A child of, I suppose, 11 could tell you that, in a tight contest, a two-tier system of a popular vote and an electoral college could produce an "unfair" result. I put the word in inverted commas because that is the system they use; they have lived with it over centuries; and they have people who can do arithmetic too. As well say that a rugby result was unfair when one team beat another 12-10 through four penalty goals against two unconverted tries.

Mixed in with the unedifying even if natural delight in seeing a big, rich, bullying uncle come a cropper is the frustration that Mr Al Gore will not certainly become president - and that Mr George W Bush will possibly hold the office instead. Mr Gore is the candidate of the political classes. Mr Bush is seen as a loose cannon or, if you prefer, as someone lacking a safe pair of hands.

It is many years since I heard the story of how C R Attlee hurriedly flew the Atlantic to persuade Harry Truman that General Douglas MacArthur must be instructed not to use the atomic bomb against China in the Korean War, and so saved civilisation. At the conference it used to be a hardy annual.

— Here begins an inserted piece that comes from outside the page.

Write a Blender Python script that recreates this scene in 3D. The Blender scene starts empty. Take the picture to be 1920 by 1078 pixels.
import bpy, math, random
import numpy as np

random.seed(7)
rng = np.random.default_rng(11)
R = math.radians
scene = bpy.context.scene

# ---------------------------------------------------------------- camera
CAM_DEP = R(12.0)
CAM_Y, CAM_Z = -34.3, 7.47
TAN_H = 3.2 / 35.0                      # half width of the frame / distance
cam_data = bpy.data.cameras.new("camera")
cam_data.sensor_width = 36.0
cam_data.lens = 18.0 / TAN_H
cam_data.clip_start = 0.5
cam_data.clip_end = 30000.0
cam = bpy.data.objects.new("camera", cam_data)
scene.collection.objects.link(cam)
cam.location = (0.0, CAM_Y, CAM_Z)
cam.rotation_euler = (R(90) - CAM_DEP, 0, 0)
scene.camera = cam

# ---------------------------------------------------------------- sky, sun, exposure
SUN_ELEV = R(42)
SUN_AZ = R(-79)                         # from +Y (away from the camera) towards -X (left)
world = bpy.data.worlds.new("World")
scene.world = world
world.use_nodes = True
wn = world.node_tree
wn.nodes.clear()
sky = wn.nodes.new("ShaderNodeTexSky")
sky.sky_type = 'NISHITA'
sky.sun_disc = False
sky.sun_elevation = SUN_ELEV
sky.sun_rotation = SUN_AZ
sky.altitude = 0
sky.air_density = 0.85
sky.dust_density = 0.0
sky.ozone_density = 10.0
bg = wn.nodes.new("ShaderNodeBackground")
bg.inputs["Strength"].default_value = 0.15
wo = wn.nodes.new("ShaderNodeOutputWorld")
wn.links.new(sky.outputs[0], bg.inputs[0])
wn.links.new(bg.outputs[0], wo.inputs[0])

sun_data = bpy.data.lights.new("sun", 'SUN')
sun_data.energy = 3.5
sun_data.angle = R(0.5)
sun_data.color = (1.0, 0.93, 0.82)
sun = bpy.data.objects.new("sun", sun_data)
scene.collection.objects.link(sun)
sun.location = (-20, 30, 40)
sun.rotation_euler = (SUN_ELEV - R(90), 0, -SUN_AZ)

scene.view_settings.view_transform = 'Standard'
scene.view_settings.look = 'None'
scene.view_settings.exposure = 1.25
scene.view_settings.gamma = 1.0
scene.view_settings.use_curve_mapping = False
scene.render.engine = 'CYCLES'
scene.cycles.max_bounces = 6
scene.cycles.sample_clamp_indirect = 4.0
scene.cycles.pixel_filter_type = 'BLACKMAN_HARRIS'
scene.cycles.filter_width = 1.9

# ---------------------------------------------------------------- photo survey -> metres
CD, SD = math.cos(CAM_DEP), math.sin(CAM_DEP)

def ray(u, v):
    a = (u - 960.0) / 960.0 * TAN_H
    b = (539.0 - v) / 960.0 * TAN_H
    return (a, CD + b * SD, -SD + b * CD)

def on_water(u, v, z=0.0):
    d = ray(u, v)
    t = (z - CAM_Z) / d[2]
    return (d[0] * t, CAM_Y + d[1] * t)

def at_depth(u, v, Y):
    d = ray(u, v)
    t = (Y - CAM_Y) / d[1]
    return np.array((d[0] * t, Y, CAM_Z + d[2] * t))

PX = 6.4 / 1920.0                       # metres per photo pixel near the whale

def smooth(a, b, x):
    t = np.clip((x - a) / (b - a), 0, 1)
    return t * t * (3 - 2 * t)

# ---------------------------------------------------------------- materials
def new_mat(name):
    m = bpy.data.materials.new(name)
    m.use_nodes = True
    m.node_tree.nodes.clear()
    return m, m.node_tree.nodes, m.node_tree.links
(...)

But in 1974 I listened to several conversations between James Callaghan and Henry Kissinger. They were in connection with the Turkish invasion of Cyprus. We allowed the Turks to get away with it, not only because we did not want our boys to be killed in a quarrel in a faraway country, but because the United States did not want to upset the susceptibilities of the Turks, in whom they had made a substantial defence investment.

"You provide the muscle, Henry, and we provide the brains," the then foreign secretary would yell down the telephone.

I never discovered whether these somewhat presumptuous words were actually winging their way across the Atlantic to the learned doctor or were being uttered in the Westminster air for my benefit alone. Six years earlier Wilson had boasted of his close relationship with Lyndon Johnson, or "LBJ" as he liked to call him, and even went so far as to denude an island in the Indian Ocean of its inhabitants to please the US - a crime that has only recently come to public knowledge.

Mr Blair has continued this course with Mr Clinton. It was thought that he could carry on uninterruptedly with Mr Gore. But the elevation of Mr Bush would change matters. Perhaps this would be the best thing that could happen for healthier relations between this country and the United States.